Dataset excerpt:
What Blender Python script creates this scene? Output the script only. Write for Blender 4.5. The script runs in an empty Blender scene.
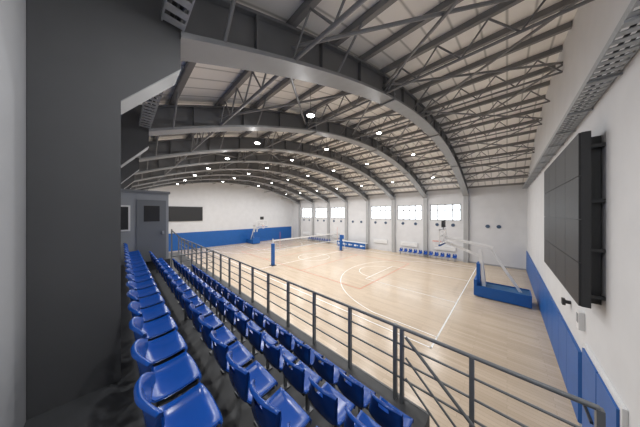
import bpy, math
from mathutils import Vector, Matrix
S=bpy.context.scene
S.view_settings.view_transform='Standard'
# ---------------------------------------------------------------- materials
def mat(name,col,rough=.6,metal=0,noise=0.0,nscale=4,bump=0,spec=.5,emit=None,es=0):
    m=bpy.data.materials.new(name); m.use_nodes=True
    nt=m.node_tree; b=nt.nodes['Principled BSDF']
    b.inputs['Base Color'].default_value=(*col,1); b.inputs['Roughness'].default_value=rough
    b.inputs['Metallic'].default_value=metal; b.inputs['Specular IOR Level'].default_value=spec
    if emit: 
        b.inputs['Emission Color'].default_value=(*emit,1); b.inputs['Emission Strength'].default_value=es
    if noise or bump:
        tc=nt.nodes.new('ShaderNodeTexCoord'); n=nt.nodes.new('ShaderNodeTexNoise')
        n.inputs['Scale'].default_value=nscale; n.inputs['Detail'].default_value=4
        nt.links.new(tc.outputs['Object'],n.inputs['Vector'])
        if noise:
            r=nt.nodes.new('ShaderNodeValToRGB')
            r.color_ramp.elements[0].position=.3; r.color_ramp.elements[1].position=.7
            r.color_ramp.elements[0].color=(*[c*(1-noise) for c in col],1)
            r.color_ramp.elements[1].color=(*[min(1,c*(1+noise)) for c in col],1)
            nt.links.new(n.outputs['Fac'],r.inputs['Fac']); nt.links.new(r.outputs['Color'],b.inputs['Base Color'])
        if bump:
            bp=nt.nodes.new('ShaderNodeBump'); bp.inputs['Strength'].default_value=bump; bp.inputs['Distance'].default_value=.01
            nt.links.new(n.outputs['Fac'],bp.inputs['Height']); nt.links.new(bp.outputs['Normal'],b.inputs['Normal'])
    return m
M_wall=mat('plaster_white',(.69,.70,.72),.85,noise=.03,nscale=1.5,bump=.05)
M_wallg=mat('plaster_grey',(.36,.37,.39),.85,noise=.04,nscale=1.5,bump=.05)
M_col=mat('paint_dark_grey',(.075,.077,.082),.75,noise=.05,nscale=2)
M_steel=mat('steel_grey_paint',(.145,.15,.158),.45,noise=.05,nscale=3)
M_steell=mat('steel_light_paint',(.29,.30,.31),.45,noise=.05,nscale=3)
M_brace=mat('steel_brace_paint',(.22,.225,.235),.45,noise=.05,nscale=3)
M_pil=mat('column_light_paint',(.40,.41,.42),.5,noise=.05,nscale=3)
M_purlin=mat('purlin_grey',(.24,.24,.245),.5)
M_galv=mat('galvanised',(.40,.42,.44),.45,metal=.4,noise=.1,nscale=20)
M_rail=mat('railing_paint',(.17,.18,.19),.4,noise=.04)
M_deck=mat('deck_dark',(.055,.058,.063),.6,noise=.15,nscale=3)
M_blue=mat('seat_blue_plastic',(.004,.07,.36),.25,noise=.04,nscale=3)
M_pad=mat('pad_blue_vinyl',(.010,.11,.40),.45,noise=.05,nscale=3)
M_padd=mat('pad_blue_teal',(.015,.12,.30),.5,noise=.05,nscale=3)
M_black=mat('black_panel',(.018,.019,.022),.5,noise=.1,nscale=6)
M_black2=mat('black_frame',(.03,.032,.035),.5)
M_white=mat('white_paint',(.8,.81,.82),.4)
M_booth=mat('booth_grey',(.33,.35,.38),.6)
M_boothd=mat('booth_dark',(.18,.195,.215),.5)
M_line=mat('line_white',(.94,.94,.94),.4)
M_redl=mat('line_red',(.6,.17,.10),.4)
M_orange=mat('rim_orange',(.7,.12,.02),.4)
M_net=mat('net_white',(.8,.8,.82),.8)
M_netd=mat('net_dark',(.22,.23,.25),.8)
M_lamp=mat('lamp_lens',(.9,.9,.9),.4,emit=(1,.99,.97),es=25)
M_vent=mat('vent_dark',(.05,.09,.16),.6)
g=bpy.data.materials.new('glass_clear'); g.use_nodes=True
nt=g.node_tree; nt.nodes.clear()
o=nt.nodes.new('ShaderNodeOutputMaterial'); mx=nt.nodes.new('ShaderNodeMixShader'); tr=nt.nodes.new('ShaderNodeBsdfTransparent'); gl=nt.nodes.new('ShaderNodeBsdfGlossy')
gl.inputs['Roughness'].default_value=.05; mx.inputs[0].default_value=.08
nt.links.new(tr.outputs[0],mx.inputs[1]); nt.links.new(gl.outputs[0],mx.inputs[2]); nt.links.new(mx.outputs[0],o.inputs[0])
M_glass=g
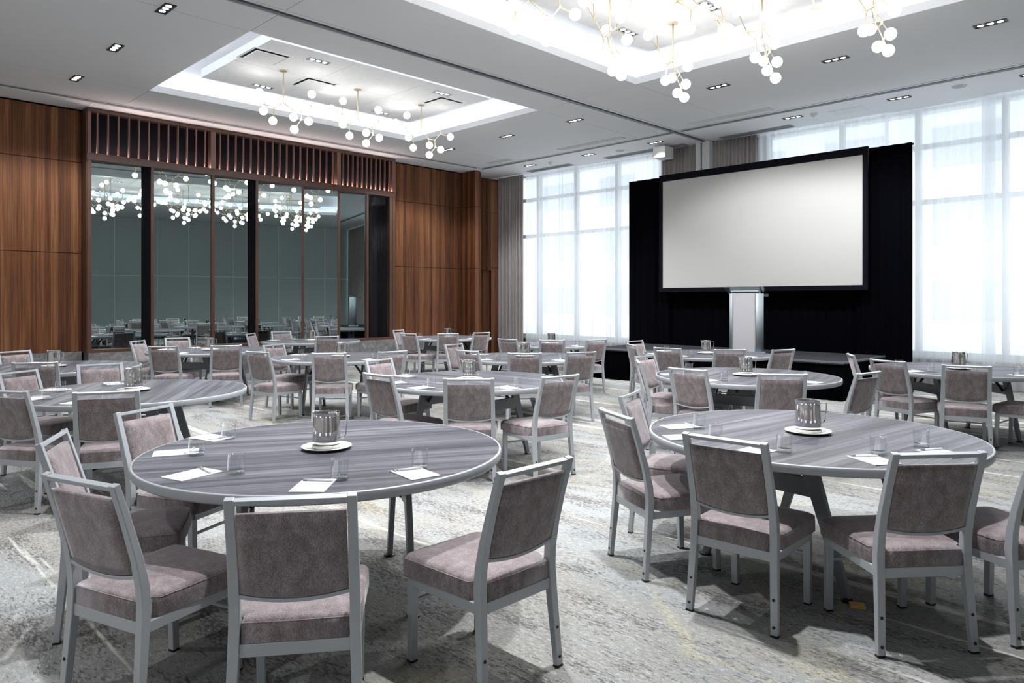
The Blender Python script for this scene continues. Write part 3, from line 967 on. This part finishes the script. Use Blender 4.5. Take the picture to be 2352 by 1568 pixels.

> Short problem
Every entry should be returned exactly as written, minus the pictures.

> Solution
What Blender Python script creates this scene? Output the script only. Write for Blender 4.5. The script runs in an empty Blender scene.
import bpy, math
from mathutils import Vector, Matrix
S=bpy.context.scene
S.view_settings.view_transform='Standard'
# ---------------------------------------------------------------- materials
def mat(name,col,rough=.6,metal=0,noise=0.0,nscale=4,bump=0,spec=.5,emit=None,es=0):
    m=bpy.data.materials.new(name); m.use_nodes=True
    nt=m.node_tree; b=nt.nodes['Principled BSDF']
    b.inputs['Base Color'].default_value=(*col,1); b.inputs['Roughness'].default_value=rough
    b.inputs['Metallic'].default_value=metal; b.inputs['Specular IOR Level'].default_value=spec
    if emit: 
        b.inputs['Emission Color'].default_value=(*emit,1); b.inputs['Emission Strength'].default_value=es
    if noise or bump:
        tc=nt.nodes.new('ShaderNodeTexCoord'); n=nt.nodes.new('ShaderNodeTexNoise')
        n.inputs['Scale'].default_value=nscale; n.inputs['Detail'].default_value=4
        nt.links.new(tc.outputs['Object'],n.inputs['Vector'])
        if noise:
            r=nt.nodes.new('ShaderNodeValToRGB')
            r.color_ramp.elements[0].position=.3; r.color_ramp.elements[1].position=.7
            r.color_ramp.elements[0].color=(*[c*(1-noise) for c in col],1)
            r.color_ramp.elements[1].color=(*[min(1,c*(1+noise)) for c in col],1)
            nt.links.new(n.outputs['Fac'],r.inputs['Fac']); nt.links.new(r.outputs['Color'],b.inputs['Base Color'])
        if bump:
            bp=nt.nodes.new('ShaderNodeBump'); bp.inputs['Strength'].default_value=bump; bp.inputs['Distance'].default_value=.01
            nt.links.new(n.outputs['Fac'],bp.inputs['Height']); nt.links.new(bp.outputs['Normal'],b.inputs['Normal'])
    return m
M_wall=mat('plaster_white',(.69,.70,.72),.85,noise=.03,nscale=1.5,bump=.05)
M_wallg=mat('plaster_grey',(.36,.37,.39),.85,noise=.04,nscale=1.5,bump=.05)
M_col=mat('paint_dark_grey',(.075,.077,.082),.75,noise=.05,nscale=2)
M_steel=mat('steel_grey_paint',(.145,.15,.158),.45,noise=.05,nscale=3)
M_steell=mat('steel_light_paint',(.29,.30,.31),.45,noise=.05,nscale=3)
M_brace=mat('steel_brace_paint',(.22,.225,.235),.45,noise=.05,nscale=3)
M_pil=mat('column_light_paint',(.40,.41,.42),.5,noise=.05,nscale=3)
M_purlin=mat('purlin_grey',(.24,.24,.245),.5)
M_galv=mat('galvanised',(.40,.42,.44),.45,metal=.4,noise=.1,nscale=20)
M_rail=mat('railing_paint',(.17,.18,.19),.4,noise=.04)
M_deck=mat('deck_dark',(.055,.058,.063),.6,noise=.15,nscale=3)
M_blue=mat('seat_blue_plastic',(.004,.07,.36),.25,noise=.04,nscale=3)
M_pad=mat('pad_blue_vinyl',(.010,.11,.40),.45,noise=.05,nscale=3)
M_padd=mat('pad_blue_teal',(.015,.12,.30),.5,noise=.05,nscale=3)
M_black=mat('black_panel',(.018,.019,.022),.5,noise=.1,nscale=6)
M_black2=mat('black_frame',(.03,.032,.035),.5)
M_white=mat('white_paint',(.8,.81,.82),.4)
M_booth=mat('booth_grey',(.33,.35,.38),.6)
M_boothd=mat('booth_dark',(.18,.195,.215),.5)
M_line=mat('line_white',(.94,.94,.94),.4)
M_redl=mat('line_red',(.6,.17,.10),.4)
M_orange=mat('rim_orange',(.7,.12,.02),.4)
M_net=mat('net_white',(.8,.8,.82),.8)
M_netd=mat('net_dark',(.22,.23,.25),.8)
M_lamp=mat('lamp_lens',(.9,.9,.9),.4,emit=(1,.99,.97),es=25)
M_vent=mat('vent_dark',(.05,.09,.16),.6)
g=bpy.data.materials.new('glass_clear'); g.use_nodes=True
nt=g.node_tree; nt.nodes.clear()
o=nt.nodes.new('ShaderNodeOutputMaterial'); mx=nt.nodes.new('ShaderNodeMixShader'); tr=nt.nodes.new('ShaderNodeBsdfTransparent'); gl=nt.nodes.new('ShaderNodeBsdfGlossy')
gl.inputs['Roughness'].default_value=.05; mx.inputs[0].default_value=.08
nt.links.new(tr.outputs[0],mx.inputs[1]); nt.links.new(gl.outputs[0],mx.inputs[2]); nt.links.new(mx.outputs[0],o.inputs[0])
M_glass=g
The Blender Python script for this scene continues. Write part 3, from line 967 on. This part finishes the script. Use Blender 4.5. Take the picture to be 2352 by 1568 pixels.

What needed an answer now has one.